Another bride hit me up with a moonflower. I’d never seen one in real life, but it’s the perfect use for paper because it only blooms at night — you’re not going to get an open moonflower for a daytime wedding. I’m always game for a challenge!
Walters does a bustling online business through her website. Here, a wrap station is ready to process and package orders. (Photo by Ash Daniel)
R•Home: What other kinds of requests do you get?
Walters: One woman wanted Eschscholzia poppies, a variety native to California that had grown in a valley behind her grandparents’ house. She lives in Boston now; she’s not getting those flowers in Boston. She gave them to her sisters as a reminder of their childhood.

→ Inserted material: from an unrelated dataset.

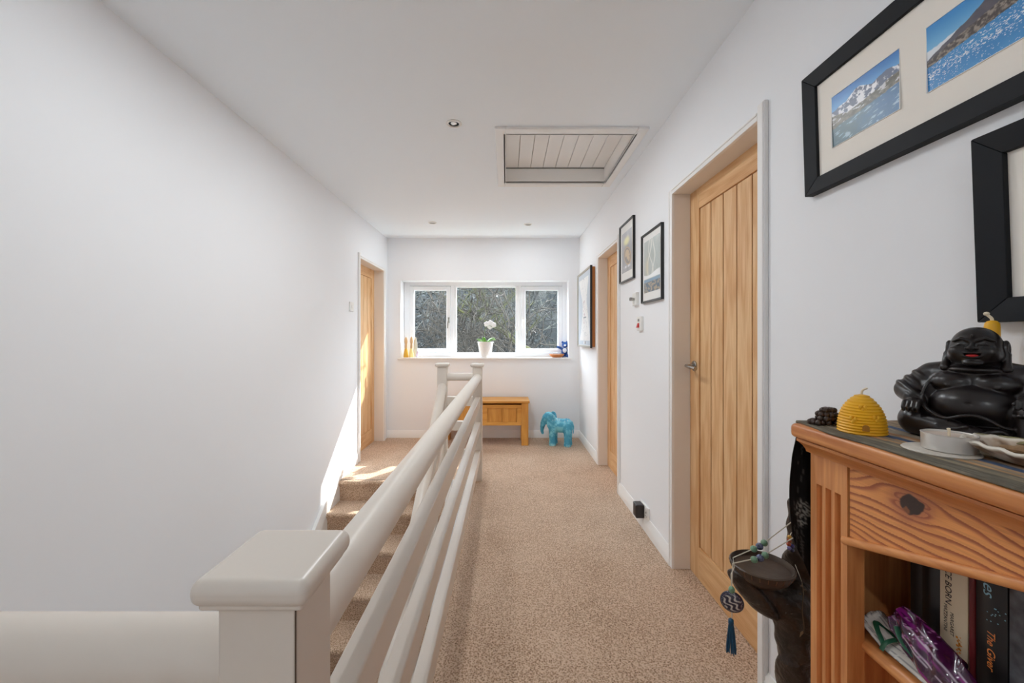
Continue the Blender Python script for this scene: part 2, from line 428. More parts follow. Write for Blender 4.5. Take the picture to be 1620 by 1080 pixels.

Another woman requested a variety of rose that only blooms once in a while, to give to her mother after her grandmother died. It had grown in her grandmother’s yard, but they had to sell the house.
R•Home: Why do you think the tradition of giving flowers on Valentine’s Day is such a time-honored one?
Walters: Flowers as a gift get shrugged off a lot — ‘That’s too easy’ — and that bothers me. So many people are so happy receiving flowers, especially in the winter when everything is bleak, dreary and gray: that hope of nature and spring coming into your environment helps. There’s lots of research around the positive effects of flowers on depression. If you’re having a bad day or just want a little treat for yourself, you can grab a little bundle while you’re grocery shopping; it’s so satisfying and uplifting.
1 of 3
Each year, Walters accepts a few commissions to recreate wedding bouquets as anniversary gifts. (Photo courtesy Paper Rose Co.)
2 of 3
Walters studies live flowers and photos of flowers to learn how to create her paper specimens, such as this sweet pea. (Photo courtesy Paper Rose Co.)
3 of 3
Photo courtesy Paper Rose Co.
R•Home: You source lots of flowers to dissect and catalog for reference. What do you grow yourself?
Walters: Five different varieties of David Austin roses — Benjamin Britten, Lady of Shalott, Molineux, Desdemona, The Generous Gardener — and many different peonies, some from my childhood home in Pennsylvania that my mom has helped transplant as I’ve moved around Richmond. She’s also added daffodils, irises, primrose, hellebore and hyacinth — to make sure something is always blooming.
R•Home: So gardening runs in the family?
Walters: My mom is a gardening nut. I used to roll my eyes when she would take photos of all of the plants we encountered on our family vacations, and now I’m doing the exact same thing. You really do turn into your mother!